Written problem:
Include in the output exactly the lines from the opening of the data through the line containing "from math import", and nothing more.

Raw data:
○ ○ ○

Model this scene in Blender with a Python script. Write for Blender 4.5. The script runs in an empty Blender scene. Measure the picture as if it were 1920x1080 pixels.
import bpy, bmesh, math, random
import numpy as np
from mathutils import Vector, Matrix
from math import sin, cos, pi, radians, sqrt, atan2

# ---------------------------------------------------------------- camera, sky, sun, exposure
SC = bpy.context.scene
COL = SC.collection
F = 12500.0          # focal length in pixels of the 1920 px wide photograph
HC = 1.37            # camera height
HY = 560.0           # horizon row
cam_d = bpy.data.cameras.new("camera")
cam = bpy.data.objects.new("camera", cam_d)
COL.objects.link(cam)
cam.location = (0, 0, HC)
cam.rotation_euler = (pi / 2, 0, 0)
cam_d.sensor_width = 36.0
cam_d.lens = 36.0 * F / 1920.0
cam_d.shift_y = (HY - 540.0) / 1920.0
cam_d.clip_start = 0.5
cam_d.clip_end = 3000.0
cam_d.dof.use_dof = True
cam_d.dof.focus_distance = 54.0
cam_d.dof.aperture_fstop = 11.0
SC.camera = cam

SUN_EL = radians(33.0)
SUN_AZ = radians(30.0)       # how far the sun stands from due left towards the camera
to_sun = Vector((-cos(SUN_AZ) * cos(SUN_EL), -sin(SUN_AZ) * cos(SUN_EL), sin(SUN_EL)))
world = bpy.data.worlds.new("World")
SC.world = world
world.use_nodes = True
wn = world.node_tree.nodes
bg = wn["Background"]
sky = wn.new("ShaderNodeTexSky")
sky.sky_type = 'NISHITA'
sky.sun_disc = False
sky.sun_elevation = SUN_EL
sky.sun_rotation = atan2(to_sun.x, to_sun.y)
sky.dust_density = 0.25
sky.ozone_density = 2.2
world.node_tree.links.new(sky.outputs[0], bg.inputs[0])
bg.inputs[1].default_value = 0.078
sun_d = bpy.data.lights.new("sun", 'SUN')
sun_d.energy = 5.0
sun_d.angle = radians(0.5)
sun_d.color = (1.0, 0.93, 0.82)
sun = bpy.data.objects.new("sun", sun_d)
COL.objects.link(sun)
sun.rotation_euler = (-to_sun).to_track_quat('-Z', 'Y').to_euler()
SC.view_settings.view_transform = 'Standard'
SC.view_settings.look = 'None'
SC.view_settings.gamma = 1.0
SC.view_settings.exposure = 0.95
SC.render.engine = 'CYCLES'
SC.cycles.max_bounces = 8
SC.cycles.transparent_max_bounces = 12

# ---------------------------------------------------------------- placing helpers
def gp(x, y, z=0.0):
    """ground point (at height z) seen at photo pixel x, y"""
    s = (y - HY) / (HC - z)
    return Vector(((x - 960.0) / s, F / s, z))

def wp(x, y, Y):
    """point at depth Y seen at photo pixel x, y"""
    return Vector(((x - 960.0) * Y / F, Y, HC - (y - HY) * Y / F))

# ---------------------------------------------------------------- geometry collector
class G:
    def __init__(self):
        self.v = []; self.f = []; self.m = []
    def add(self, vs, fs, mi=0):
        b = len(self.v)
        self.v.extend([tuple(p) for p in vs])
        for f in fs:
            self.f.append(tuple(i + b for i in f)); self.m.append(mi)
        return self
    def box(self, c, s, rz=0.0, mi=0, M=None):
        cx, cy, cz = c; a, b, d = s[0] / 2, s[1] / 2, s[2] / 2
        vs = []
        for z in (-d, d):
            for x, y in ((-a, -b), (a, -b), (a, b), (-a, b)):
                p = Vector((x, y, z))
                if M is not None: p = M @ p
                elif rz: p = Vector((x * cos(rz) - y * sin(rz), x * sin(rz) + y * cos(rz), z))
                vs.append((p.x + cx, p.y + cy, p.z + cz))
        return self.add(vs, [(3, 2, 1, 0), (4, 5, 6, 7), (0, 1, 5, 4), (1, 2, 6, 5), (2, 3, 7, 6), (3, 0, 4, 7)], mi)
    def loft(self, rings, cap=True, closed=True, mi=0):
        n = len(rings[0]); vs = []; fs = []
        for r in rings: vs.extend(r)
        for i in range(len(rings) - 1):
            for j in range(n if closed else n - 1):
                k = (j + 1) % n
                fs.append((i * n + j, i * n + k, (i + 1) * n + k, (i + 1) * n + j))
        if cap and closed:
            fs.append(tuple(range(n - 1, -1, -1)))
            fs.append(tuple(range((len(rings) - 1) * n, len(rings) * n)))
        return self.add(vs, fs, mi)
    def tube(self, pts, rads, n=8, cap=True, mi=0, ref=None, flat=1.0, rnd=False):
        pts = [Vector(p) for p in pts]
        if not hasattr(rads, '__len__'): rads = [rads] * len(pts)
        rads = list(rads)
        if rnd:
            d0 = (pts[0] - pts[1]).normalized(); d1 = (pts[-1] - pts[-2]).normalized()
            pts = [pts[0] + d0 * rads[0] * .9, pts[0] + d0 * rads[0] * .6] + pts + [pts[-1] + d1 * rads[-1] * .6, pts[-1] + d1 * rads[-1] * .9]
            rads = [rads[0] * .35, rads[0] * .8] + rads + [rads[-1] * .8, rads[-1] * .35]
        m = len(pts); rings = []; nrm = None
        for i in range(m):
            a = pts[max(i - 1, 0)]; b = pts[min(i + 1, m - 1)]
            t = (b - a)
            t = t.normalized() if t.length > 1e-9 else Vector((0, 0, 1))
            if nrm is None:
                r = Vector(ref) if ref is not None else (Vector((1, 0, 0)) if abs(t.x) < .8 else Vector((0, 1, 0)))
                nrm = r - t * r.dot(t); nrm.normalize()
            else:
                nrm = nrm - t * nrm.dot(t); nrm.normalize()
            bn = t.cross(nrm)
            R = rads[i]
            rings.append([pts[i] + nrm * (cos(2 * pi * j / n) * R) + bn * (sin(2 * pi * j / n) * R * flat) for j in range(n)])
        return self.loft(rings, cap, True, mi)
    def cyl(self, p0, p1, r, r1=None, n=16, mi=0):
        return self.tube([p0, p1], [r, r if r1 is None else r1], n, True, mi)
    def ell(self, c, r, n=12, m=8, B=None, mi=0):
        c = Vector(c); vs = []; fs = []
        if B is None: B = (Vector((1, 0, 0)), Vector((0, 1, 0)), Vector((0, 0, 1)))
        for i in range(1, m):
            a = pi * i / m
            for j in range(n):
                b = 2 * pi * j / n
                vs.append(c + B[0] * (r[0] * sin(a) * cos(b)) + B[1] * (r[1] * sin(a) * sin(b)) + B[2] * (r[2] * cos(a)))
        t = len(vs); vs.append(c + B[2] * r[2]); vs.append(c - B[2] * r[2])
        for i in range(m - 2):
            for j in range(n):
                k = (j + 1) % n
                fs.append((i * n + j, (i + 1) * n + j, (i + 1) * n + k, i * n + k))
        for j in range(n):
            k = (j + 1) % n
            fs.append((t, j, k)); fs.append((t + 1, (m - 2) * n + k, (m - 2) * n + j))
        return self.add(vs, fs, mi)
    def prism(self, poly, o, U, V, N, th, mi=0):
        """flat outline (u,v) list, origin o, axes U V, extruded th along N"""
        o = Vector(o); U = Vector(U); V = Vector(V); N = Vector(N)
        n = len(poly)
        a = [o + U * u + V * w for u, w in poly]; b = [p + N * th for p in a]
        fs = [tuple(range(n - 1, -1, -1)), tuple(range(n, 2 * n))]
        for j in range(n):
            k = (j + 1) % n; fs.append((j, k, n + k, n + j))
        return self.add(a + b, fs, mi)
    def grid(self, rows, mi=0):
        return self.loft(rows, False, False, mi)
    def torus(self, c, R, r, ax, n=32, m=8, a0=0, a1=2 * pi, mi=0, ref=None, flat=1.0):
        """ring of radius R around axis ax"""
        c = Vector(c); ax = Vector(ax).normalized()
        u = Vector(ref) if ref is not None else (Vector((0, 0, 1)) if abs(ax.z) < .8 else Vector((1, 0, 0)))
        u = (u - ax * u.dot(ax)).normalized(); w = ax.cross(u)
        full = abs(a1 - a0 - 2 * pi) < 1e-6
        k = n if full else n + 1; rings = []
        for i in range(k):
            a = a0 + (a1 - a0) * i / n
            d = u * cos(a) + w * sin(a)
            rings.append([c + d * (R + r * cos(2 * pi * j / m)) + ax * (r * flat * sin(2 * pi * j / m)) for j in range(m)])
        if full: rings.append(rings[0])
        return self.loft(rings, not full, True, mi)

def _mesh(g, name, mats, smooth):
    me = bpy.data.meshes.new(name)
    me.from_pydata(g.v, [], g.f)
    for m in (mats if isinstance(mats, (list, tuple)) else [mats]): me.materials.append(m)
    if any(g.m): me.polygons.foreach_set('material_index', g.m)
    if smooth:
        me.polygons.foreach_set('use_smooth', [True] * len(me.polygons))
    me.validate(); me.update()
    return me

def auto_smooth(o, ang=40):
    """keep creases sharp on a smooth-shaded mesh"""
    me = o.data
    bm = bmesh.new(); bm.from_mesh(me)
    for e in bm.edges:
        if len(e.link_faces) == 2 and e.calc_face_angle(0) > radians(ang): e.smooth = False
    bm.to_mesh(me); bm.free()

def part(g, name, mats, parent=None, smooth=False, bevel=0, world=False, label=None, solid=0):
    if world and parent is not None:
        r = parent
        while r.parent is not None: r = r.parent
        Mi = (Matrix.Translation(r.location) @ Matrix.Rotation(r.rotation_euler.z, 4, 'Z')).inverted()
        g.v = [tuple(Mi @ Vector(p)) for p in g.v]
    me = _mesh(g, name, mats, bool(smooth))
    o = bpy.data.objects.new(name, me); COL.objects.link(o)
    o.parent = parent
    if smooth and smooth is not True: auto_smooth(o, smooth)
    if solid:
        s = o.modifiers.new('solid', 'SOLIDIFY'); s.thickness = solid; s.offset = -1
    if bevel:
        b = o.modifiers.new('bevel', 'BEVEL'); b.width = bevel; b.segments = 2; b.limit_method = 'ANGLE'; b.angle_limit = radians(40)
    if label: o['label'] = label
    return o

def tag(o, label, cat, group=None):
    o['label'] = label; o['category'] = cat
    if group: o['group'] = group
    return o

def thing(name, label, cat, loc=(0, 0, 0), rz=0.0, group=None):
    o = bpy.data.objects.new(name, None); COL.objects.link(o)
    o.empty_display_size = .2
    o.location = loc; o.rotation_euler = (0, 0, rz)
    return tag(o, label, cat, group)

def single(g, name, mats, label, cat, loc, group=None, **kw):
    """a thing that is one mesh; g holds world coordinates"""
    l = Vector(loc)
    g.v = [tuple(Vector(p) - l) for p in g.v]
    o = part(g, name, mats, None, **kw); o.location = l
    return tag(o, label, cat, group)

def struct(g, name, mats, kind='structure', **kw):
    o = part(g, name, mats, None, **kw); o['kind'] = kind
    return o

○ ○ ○

Written response:
Model this scene in Blender with a Python script. Write for Blender 4.5. The script runs in an empty Blender scene. Measure the picture as if it were 1920x1080 pixels.
import bpy, bmesh, math, random
import numpy as np
from mathutils import Vector, Matrix
from math import sin, cos, pi, radians, sqrt, atan2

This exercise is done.